After Linda Dziczek of Swartz Creek, Mich., signed up for text messaging with her phone company, she mysteriously started receiving texts about celebrities. "I don't care about Hollywood stars," she told us, saying she never asked for those texts. Her phone company insisted she had to pay for them and billed her $10. She promptly canceled the texting service.
Dziczek was a victim of cramming — the fraudulent billing of unwanted services. It's a well-known problem that, despite ongoing efforts by regulatory agencies, continues to plague consumers.
The Federal Trade Commission is cracking down again on a repeat offender AARP featured in an On Your Side column in 2010. The nation's largest billing aggregator, Billing Services Group (BSG), is now accused of unlawfully putting more than $70 million in charges on consumers' phone bills for services they never wanted or used.
This is the fourth time the FTC has taken action against BSG. The latest filing alleges that BSG received more than 65,000 complaints about bogus fees from one of its client services named "Streaming Flix," and that even after Verizon and AT&T unilaterally refused to accept additional charges for the service, BSG continued to bill customers of other local phone companies.

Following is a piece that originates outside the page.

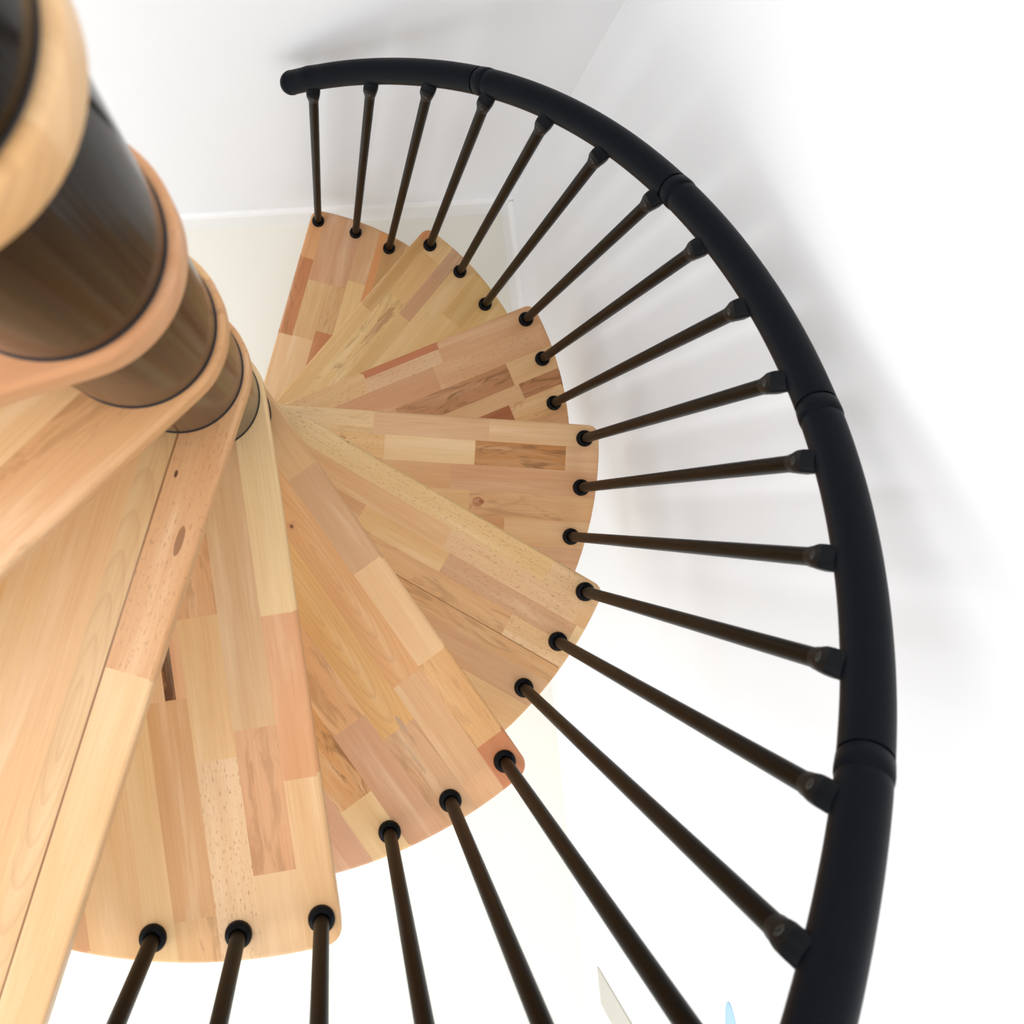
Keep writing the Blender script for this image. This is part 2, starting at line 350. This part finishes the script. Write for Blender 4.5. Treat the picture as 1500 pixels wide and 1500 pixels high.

If you suspect you're a victim of cramming, you should first contact your phone company. — Photo by iStockPhoto
"BSG violated its previous agreement with the court," said Doug Wolfe, the FTC attorney in charge of the case. BSG billed for $70 million in services "while utterly failing to investigate either the highly deceptive marketing for these services or whether consumers actually used them.
"Rather, in the face of stark evidence of ongoing fraud, BSG continued to bill month after month for these services, even approving billing for new services pitched by the same crammer," Wolfe said.
In a statement, BSG said that information cited in the FTC's motion was obtained through the FBI's investigation of another company. It was formerly a BSG client but "is not an entity of BSG," the company said. "The bottom line is that the FTC is trying to blame BSG for the acts of another party."
While those statements are accurate, they miss the FTC's point, which is that BSG continued to process charges from the other company even after being alerted to fraudulent activity by the major phone companies.
We asked BSG to comment on that specific allegation, but it declined.